## WHAT YOU HAVE TO DO
Report every line in the listing that contains the string "this".

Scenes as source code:
▬▬▬▬▬▬▬▬▬▬
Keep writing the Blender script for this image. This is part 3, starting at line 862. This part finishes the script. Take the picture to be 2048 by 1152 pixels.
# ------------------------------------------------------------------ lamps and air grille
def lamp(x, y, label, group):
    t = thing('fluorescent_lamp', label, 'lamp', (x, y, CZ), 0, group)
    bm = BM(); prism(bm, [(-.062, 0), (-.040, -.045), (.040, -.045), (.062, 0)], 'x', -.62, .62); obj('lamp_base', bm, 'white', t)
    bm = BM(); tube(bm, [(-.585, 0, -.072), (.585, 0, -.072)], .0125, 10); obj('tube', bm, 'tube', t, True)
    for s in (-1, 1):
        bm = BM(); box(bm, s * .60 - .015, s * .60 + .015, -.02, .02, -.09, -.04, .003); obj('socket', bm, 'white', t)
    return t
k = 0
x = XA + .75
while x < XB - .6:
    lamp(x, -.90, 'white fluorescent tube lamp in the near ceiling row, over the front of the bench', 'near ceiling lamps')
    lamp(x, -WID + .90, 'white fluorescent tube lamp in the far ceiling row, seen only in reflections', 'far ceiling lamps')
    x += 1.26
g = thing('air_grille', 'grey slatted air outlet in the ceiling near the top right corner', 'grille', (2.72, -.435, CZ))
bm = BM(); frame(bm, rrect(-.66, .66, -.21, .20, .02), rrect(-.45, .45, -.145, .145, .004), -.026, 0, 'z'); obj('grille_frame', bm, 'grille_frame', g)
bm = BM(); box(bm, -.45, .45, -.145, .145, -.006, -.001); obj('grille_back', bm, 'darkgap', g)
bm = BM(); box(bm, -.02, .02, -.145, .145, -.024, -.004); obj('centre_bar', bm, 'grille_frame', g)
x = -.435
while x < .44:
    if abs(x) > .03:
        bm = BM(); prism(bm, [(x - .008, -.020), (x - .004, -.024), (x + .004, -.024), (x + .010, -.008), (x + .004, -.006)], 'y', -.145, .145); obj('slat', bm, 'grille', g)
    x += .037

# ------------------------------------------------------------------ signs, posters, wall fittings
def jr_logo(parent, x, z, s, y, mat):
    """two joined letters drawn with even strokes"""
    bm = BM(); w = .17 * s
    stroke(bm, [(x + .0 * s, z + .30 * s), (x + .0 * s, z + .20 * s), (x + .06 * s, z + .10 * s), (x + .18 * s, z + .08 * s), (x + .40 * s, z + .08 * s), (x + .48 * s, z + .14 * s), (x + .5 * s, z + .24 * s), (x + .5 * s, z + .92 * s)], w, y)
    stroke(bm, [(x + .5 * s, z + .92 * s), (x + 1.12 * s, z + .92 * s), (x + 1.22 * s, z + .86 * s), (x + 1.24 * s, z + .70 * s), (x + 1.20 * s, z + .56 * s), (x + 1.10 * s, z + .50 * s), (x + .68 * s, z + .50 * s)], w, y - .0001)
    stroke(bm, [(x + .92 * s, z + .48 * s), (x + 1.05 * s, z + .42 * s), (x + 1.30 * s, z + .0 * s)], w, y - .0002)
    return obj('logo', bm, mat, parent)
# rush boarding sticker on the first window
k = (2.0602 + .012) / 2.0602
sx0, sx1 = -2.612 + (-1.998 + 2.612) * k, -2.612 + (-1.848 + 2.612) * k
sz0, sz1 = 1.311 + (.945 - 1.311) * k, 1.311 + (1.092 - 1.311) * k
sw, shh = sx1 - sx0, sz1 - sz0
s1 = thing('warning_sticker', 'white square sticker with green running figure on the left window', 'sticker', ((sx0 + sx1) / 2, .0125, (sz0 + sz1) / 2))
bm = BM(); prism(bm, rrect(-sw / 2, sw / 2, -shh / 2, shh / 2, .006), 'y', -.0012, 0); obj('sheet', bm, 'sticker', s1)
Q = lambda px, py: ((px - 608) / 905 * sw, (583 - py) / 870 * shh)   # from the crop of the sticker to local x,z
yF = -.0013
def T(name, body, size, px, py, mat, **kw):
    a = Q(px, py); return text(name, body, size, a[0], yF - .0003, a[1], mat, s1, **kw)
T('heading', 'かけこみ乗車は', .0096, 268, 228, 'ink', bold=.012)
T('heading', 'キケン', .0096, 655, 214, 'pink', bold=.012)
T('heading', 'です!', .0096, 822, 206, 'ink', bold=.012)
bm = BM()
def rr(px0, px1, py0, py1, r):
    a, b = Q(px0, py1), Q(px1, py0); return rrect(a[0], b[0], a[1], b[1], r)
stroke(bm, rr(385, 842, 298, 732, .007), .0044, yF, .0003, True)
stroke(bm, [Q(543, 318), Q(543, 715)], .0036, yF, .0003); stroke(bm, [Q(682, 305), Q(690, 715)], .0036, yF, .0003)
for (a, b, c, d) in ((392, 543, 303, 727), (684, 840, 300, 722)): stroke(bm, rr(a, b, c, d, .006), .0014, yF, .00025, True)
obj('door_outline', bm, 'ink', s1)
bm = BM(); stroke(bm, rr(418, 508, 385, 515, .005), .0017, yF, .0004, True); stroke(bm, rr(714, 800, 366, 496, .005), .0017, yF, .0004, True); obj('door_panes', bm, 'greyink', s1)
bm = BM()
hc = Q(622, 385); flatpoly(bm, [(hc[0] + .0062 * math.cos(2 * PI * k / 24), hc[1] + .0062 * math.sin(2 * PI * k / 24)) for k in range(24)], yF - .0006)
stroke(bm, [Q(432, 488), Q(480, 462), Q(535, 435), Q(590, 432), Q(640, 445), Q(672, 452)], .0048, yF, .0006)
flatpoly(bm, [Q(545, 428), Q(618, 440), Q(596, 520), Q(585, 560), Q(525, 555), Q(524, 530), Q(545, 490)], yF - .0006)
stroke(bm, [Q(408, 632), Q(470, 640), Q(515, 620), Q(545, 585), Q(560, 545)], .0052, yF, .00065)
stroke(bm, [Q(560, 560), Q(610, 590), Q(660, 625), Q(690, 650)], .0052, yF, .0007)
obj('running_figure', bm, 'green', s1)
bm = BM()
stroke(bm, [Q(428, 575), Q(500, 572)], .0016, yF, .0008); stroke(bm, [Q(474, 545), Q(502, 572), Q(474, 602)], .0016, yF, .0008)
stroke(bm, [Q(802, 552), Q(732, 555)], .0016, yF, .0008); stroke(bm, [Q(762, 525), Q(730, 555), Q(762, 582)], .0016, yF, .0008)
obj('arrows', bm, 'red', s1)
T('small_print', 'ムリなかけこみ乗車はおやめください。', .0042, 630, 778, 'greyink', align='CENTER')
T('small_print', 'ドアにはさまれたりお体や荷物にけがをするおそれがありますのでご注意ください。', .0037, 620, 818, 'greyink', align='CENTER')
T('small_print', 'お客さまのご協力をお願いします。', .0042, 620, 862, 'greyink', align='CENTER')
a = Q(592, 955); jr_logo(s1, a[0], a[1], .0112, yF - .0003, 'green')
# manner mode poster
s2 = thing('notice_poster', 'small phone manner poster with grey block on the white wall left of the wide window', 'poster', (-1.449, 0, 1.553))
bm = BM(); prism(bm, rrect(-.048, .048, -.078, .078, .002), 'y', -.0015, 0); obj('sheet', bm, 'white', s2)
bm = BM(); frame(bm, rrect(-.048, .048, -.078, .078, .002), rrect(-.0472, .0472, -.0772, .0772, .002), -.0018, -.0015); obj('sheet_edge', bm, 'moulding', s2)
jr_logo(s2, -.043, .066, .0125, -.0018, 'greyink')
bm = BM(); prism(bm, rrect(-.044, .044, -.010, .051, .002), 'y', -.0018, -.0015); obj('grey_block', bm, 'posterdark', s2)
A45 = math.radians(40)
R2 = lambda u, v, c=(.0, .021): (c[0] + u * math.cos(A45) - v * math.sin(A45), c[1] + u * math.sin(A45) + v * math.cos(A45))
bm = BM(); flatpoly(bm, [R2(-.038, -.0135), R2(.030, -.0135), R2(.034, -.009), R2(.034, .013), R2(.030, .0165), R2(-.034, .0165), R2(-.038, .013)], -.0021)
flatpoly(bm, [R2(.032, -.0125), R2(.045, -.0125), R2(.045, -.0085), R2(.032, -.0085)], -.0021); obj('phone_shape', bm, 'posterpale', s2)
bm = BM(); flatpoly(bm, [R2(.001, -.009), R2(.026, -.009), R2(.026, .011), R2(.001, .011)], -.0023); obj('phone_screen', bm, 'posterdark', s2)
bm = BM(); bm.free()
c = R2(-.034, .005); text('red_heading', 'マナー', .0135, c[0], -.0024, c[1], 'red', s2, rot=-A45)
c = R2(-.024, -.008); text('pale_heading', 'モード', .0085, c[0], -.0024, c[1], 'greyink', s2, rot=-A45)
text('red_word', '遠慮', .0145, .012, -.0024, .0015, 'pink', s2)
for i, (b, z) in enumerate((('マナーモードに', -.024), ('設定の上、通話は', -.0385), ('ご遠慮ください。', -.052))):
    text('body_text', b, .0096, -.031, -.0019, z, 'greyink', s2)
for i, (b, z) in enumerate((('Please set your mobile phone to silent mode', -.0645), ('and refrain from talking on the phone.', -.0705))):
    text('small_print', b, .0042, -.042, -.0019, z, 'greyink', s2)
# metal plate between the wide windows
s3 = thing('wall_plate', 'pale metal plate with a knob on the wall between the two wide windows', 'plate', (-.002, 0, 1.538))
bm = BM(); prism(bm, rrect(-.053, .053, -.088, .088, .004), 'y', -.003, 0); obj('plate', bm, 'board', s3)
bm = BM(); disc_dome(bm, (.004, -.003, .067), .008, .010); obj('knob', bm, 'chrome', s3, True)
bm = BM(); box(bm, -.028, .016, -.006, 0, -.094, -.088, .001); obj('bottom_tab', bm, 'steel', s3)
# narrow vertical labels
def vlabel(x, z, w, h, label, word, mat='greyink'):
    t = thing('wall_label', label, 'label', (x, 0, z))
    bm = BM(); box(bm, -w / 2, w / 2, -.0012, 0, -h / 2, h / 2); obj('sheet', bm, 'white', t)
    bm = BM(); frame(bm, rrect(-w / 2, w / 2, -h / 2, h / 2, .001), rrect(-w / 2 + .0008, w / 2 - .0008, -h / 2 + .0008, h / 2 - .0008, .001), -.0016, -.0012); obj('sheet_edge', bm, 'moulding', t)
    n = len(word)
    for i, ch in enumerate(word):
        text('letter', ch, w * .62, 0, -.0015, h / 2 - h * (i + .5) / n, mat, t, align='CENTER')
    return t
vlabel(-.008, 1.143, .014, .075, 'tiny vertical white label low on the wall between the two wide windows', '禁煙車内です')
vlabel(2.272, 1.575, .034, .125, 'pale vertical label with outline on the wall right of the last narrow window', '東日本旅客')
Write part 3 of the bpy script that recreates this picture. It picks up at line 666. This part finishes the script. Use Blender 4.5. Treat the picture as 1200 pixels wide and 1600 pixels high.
▬▬▬▬▬▬▬▬▬▬
## FULL RESPONSE
Keep writing the Blender script for this image. This is part 3, starting at line 862. This part finishes the script. Take the picture to be 2048 by 1152 pixels.
Write part 3 of the bpy script that recreates this picture. It picks up at line 666. This part finishes the script. Use Blender 4.5. Treat the picture as 1200 pixels wide and 1600 pixels high.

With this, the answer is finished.